Loads of Learned Lumber

Friday, April 24, 2020

Lydia Davis, _Can't and Won't_

DAVIS IS BEST knownfor her none-more-short short stories, some just a sentence or two long, little needle-bullets of fiction that you barely feel as they go in but somehow leave a crater you notice only minutes later.

There are plenty of those here, a lot of them based on passages from Flaubert's letters or Davis's own dreams, but the most memorable stories here (to my mind) are the handful of longer ones, all slow-cookers, near-plotless gradual accumulations of detail that by the end overwhelm you.      

"Local Obits": probably just what the title implies, sentences pulled from obituaries in the local newspaper, some as banal as possible ("Albert was an animal lover"), some of haunting particularity ("She will also be remembered for her extensive collection of elephant figurines"), but over ten pages somehow teetering perfectly between the idea that each of us is unique and the idea that really we are all the same,

"The Seals": memories of the life and death of an older sister, seemingly in no particular order, without much overt emotion, but by the end, I was shaken.

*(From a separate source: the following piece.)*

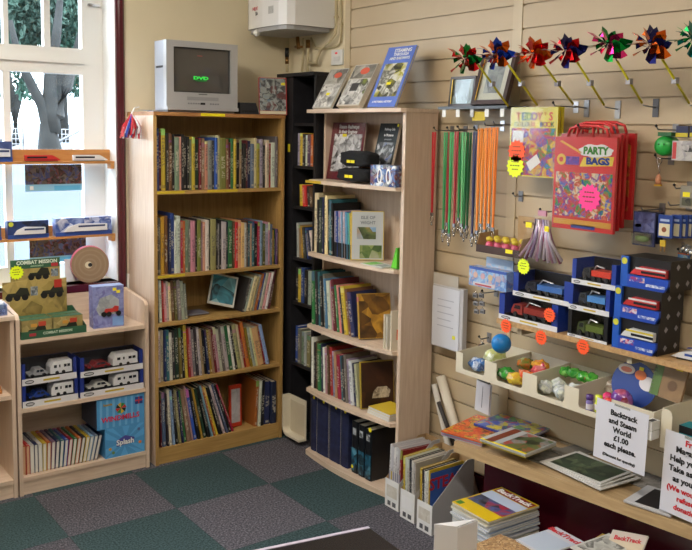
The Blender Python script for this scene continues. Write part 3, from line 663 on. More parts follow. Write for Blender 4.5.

"The Letter to the Foundation": a foundation that has awarded the narrator some whopping big grant would like to know how it has changed her life. The narrator explains, very diplomatically, and with due gratitude to their generosity, exactly why it is her life has not changed so very much. Samuel Johnson, who also noticed that much-anticipated outcomes often wind up making less difference than we expected them to, would have loved this story.

And my very favorite, "The Cows." Working at a house in the country, the narrator can see from her windows a neighbor's cows. The story is nothing but a series of observations about the cows, e.g., "They are nearly the same size, and yet one is the largest, one the middle-sized, and one the smallest," but as one observation succeeds another, the cows progress from being a distraction from work to being a welcome distraction, even a relief, and then an object of interest in their own right, and eventually a mute testimony to some wide truth:

They are still out there, grazing, at dusk. But as the dusk turns to dark, while the sky above the woods is still a purplish blue, it is harder and harder to see their black bodies against the darkening field. Then they can't be seen at all, but they are still out there, grazing in the dark.